Not exactly... trados cannot use deja vu files, for example, though dv can use trados files.

Accordingly, your
company should insist that, among the deliverables, the translators must
send the translation memory saved both in the proprietary format of the
translator's CAT and in text or TMX format.

You will find translators up in arms about this.

This gives the company the
freedom on their next translation project to shop around among all
translators and translation agencies regardless of what CAT they own.

I wouldn't say it works this way in reality. Please see below.

There are a small number CATs on the market. I'm not a translator myself,
but this is what I found searching the web and reading online reviews of
these products:

The best CAT seems to be Deja Vu from Language Partners, based on
comparative reviews. Its web site is:
http://www.languagepartners.com/dvi/index.htm

This is correct (I use it,-)

The best-selling is TRADOS. See:
http://www.trados.com/index.asp

True as well. With microsoft as a major owner, their marketing is much more heavy-handed.

IBM has one that lacks some features:
http://www-4.ibm.com/software/ad/translat/tm/index.html

Very few people use IBM's unless it's a matter of languages not supported by the others.

There may be others that I did not find. In particular, if there are any
that don't have an English web site, I would not know about them.

You've hit the high points; there is one more that is trying to break in (the name escapes me at the moment).

However, there are major problems associated using the process you describe above.

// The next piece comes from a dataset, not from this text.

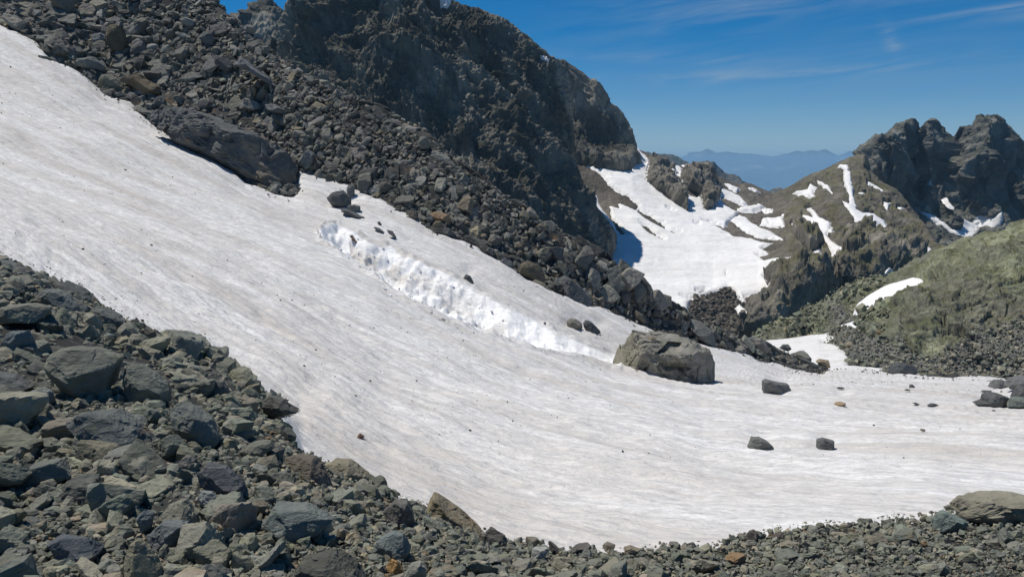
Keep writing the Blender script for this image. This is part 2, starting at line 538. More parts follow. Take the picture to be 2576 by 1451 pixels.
# ================================================================ DISTANCE: plain, blue ranges
M_FAR, n_, l_, b_ = new_mat("distant_forest_and_limestone")
co_ = n_.new("ShaderNodeTexCoord").outputs["Object"]
l_.new(ramp(n_, l_, noise(n_, l_, mapped(n_, l_, co_, (1, 1, 1.8)), 0.001, 9, 0.68), [(0.42, (0.03, 0.045, 0.03)), (0.56, (0.07, 0.08, 0.06)), (0.68, (0.26, 0.25, 0.23))]), b_.inputs["Base Color"])
me = bpy.data.meshes.new("ground")
s_ = 22500.0
me.from_pydata([(-s_, -1500, -2400), (s_, -1500, -2400), (s_, 24500, -2400), (-s_, 24500, -2400)], [], [(0, 1, 2, 3)])
me.materials.append(M_FAR)
link("ground", me, kind="structure", label="hazy lowland plain far below the mountains")

DFAR = 21000.0
crest = Z3([(-300, 470), (300, 455), (560, 432), (600, 428), (640, 422), (680, 424), (705, 416), (710, 400), (745, 397), (770, 400), (800, 388), (817, 382), (840, 392), (868, 404), (930, 401), (965, 410),
            (1040, 416), (1100, 413), (1150, 421), (1190, 426), (1240, 415), (1285, 400), (1320, 392), (1350, 398), (1380, 391), (1440, 400), (1470, 392), (1510, 405),
            (1545, 421), (1575, 409), (1605, 396), (1640, 402), (1680, 400), (1800, 410), (2300, 430), (3400, 450)])
rails = [[(x, y + 260, DFAR - 8500) for x, y in crest], [(x, y + 95, DFAR - 4600) for x, y in crest],
         [(x, y + 22, DFAR - 1500) for x, y in crest], [(x, y, DFAR) for x, y in crest]]
P = loft(rails, 900, 160, back=[(60, 900)])
Nn = normals(P)
q = P / 1450.0
amp = sstep(0.0, 0.12, np.linspace(1, 0, P.shape[0]))[:, None]
P = P + Nn * (zero(ridged(q, 6, 0.55, seed=3)) * 190 * amp * (1 - 0.5 * sstep(0.55, 0.85, np.linspace(0, 1, P.shape[0]))[:, None]))[..., None]
crest2 = P[:, :, 2]
grid_obj("hill", P, M_FAR, smooth=True, kind="structure", label="long pale blue mountain range on the horizon")

# nearer bluish ridges peeking over the pass
M_FAR2 = terrain_material("far_rock_slope", 0.03, 3.0, (0.05, 0.06, 0.035), 0.8, 0.3, 0.6)
for (cr, d0, lab) in (([(480, 425), (540, 426), (580, 427), (620, 436), (660, 452), (690, 470), (760, 500)], 2300, "low blue grey shoulder of hill just beyond the snowy pass"),
                      ([(700, 500), (745, 470), (790, 455), (825, 449), (850, 462), (885, 492), (920, 530), (935, 540), (955, 540), (985, 572), (1020, 600)], 1500, "small rounded blue grey peak behind the pass, left of the valley gap"),
                      ([(1130, 640), (1165, 628), (1190, 618), (1215, 618), (1240, 628), (1290, 640)], 1700, "tiny blue wooded knob at the bottom of the valley gap")):
    c_ = Z3(cr)
    P = loft([[(x, y + 130, d0 - 260) for x, y in c_], [(x, y + 40, d0 - 80) for x, y in c_], [(x, y, d0) for x, y in c_]], 160, 90, back=[(60, 120)])
    P = P + normals(P) * (ridged(P / 90.0, 6, 0.55, seed=9) * 7)[..., None]
    colr = tint_noise(P, 1 / 60.0, [(0.06, 0.065, 0.055), (0.1, 0.1, 0.09), (0.16, 0.155, 0.14)], 4)
    grid_obj("hill", P, M_FAR2, colors=colr, attrs={"grass": np.ones(P.shape[:2])}, kind="structure", label=lab)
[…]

Your company would be better off developing an association with a trusted agency or translator(s). Shopping around, as you put it, between projects will still lead to inconsistencies; one of the hugest problems faced by translators is inferior translation memories, the result of end clients "shopping around" for the cheapest solution. There is a saying in the translator community: pay peanuts, and you get monkeys.

Top notch translators and translation agencies work with these tools to provide clients with excellent products - find one you can work with, develop a relationship, and let them take care of the consistency through the tools that they have invested in and learned to use to provide the highest quality end product for their clients.

We translators work with texts as carefully as you tech writers, and take as much pride in the end result - you will often hear the slogan "better than the original." As you describe the method of using CAT tools, you imply that translators are mere extensions of those tools, and not masters of them.